TerrorismAl Qaeda leaders fleeing to North Africa
Reports from senior British military officials indicate that al Qaeda’s top leaders are moving out of Pakistan and into North Africa potentially in an attempt to avoid casualties from the U.S. drone campaign or as a broader shift in strategy
Reports from senior British military officials indicate that al Qaeda’s top leaders are moving out of Pakistan and into North Africa potentially in an attempt to avoid casualties from the U.S. drone campaign or as a broader shift in strategy.
One senior British official, speaking anonymously to the Guardian, said so many senior leaders have been killed by air strikes that “only a handful of key players” remain alive.
The official added that a “last push” in 2012 could likely destroy al Qaeda’s remaining senior leaders hiding out in Pakistan’s tribal regions.
Some officials fear that the remaining al Qaeda leaders could be making their way to North Africa as at least two fairly high level members have made their way to Libya, while others have been caught in transit.
“A group of very experienced figures from north Africa left camps in Afghanistan’s [north-eastern] Kunar province where they have been based for several years and travelled back across the Middle East,” said one official. “Some got stopped but a few got through.”
Speaking last month at a U.S. military base in Djibouti, Leon Panetta, the secretary of defense, said the military would shift its emphasis to dismantling al Qaeda in Africa and the Arabian Peninsula once it completes its mission in Pakistan.
Panetta said the American military would “track these guys wherever they go and make sure they have no place to hide.”
British and U.S. intelligence officials estimate that there are less than 100 “al Qaeda or al Qaeda-affiliated” militants left in Afghanistan and of that number only “a handful” are considered to pose a threat to western nations.
Officials consider al Qaeda as “effectively marginal” in influencing events in Pakistan and that local networks like the Haqqani family in northern Waziristan are the main actors.
It is presently uncertain whether key al Qaeda figures in Pakistan were fleeing to North Africa out of concerns for safety or as part of a broader shift in strategy to exploit the instability of the region.
Jason Burke of the Guardian reported, “It is unclear whether the moves from West Asia to North Africa are prompted by a desire for greater security — which seems unlikely as NATO forces begin to withdraw from Afghanistan — or part of a strategic attempt to exploit the aftermath of the Arab Spring.”
“They may even be trying to shift the center of gravity of al Qaeda’s effort back to the homelands of the vast majority of its members,” he added.
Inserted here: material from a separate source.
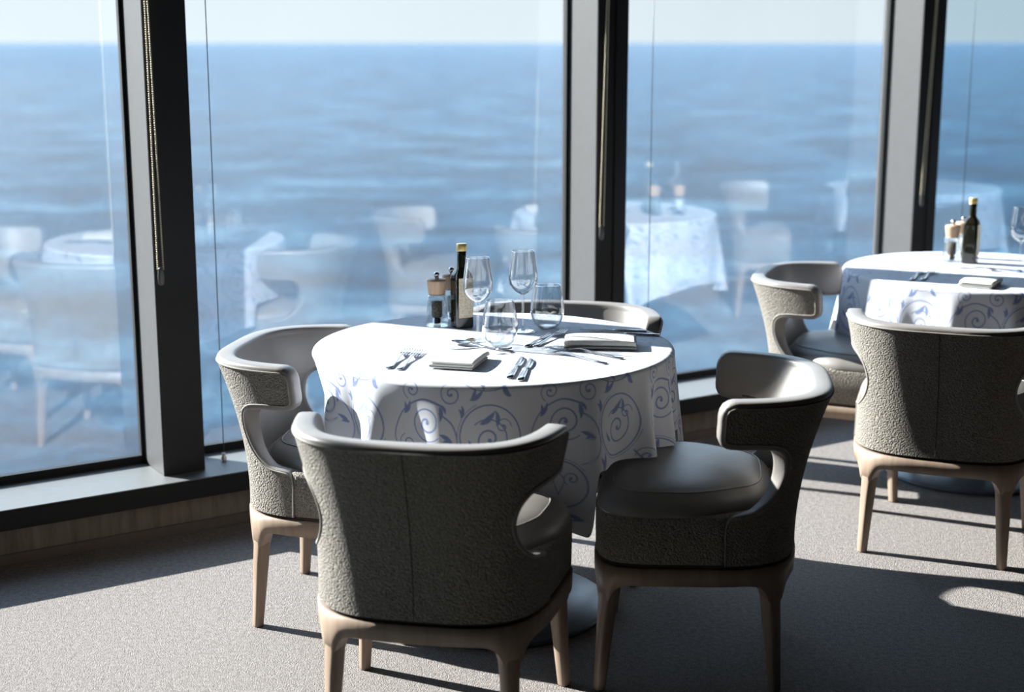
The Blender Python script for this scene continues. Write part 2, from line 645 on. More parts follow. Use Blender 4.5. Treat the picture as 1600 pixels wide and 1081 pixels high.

Jerome Spinoza, the head of the French Ministry of Defense’s Africa bureau, said following the political upheaval from the Arab Spring movements, al Qaeda in the Islamic Maghreb (AQIM) has gained strength from the chaos.
According to Spinoza, the events of the past year have allowed AQIM to spread its influence south into Algeria, creating the prospect of transcontinental alliances with terrorist groups like al Shabaab in Somalia and the Boko Haram Islamist militants in northern Nigeria.
With several nascent democracies with fragile political institutions, an AQIM expansion could dramatically influence events in the region.
In the meantime, until more intelligence emerges, officials say it is still too early to determine what al Qaeda’s next iteration will be.
“We are waiting to see what a new al-Qaida might look like,” an anonymous official said.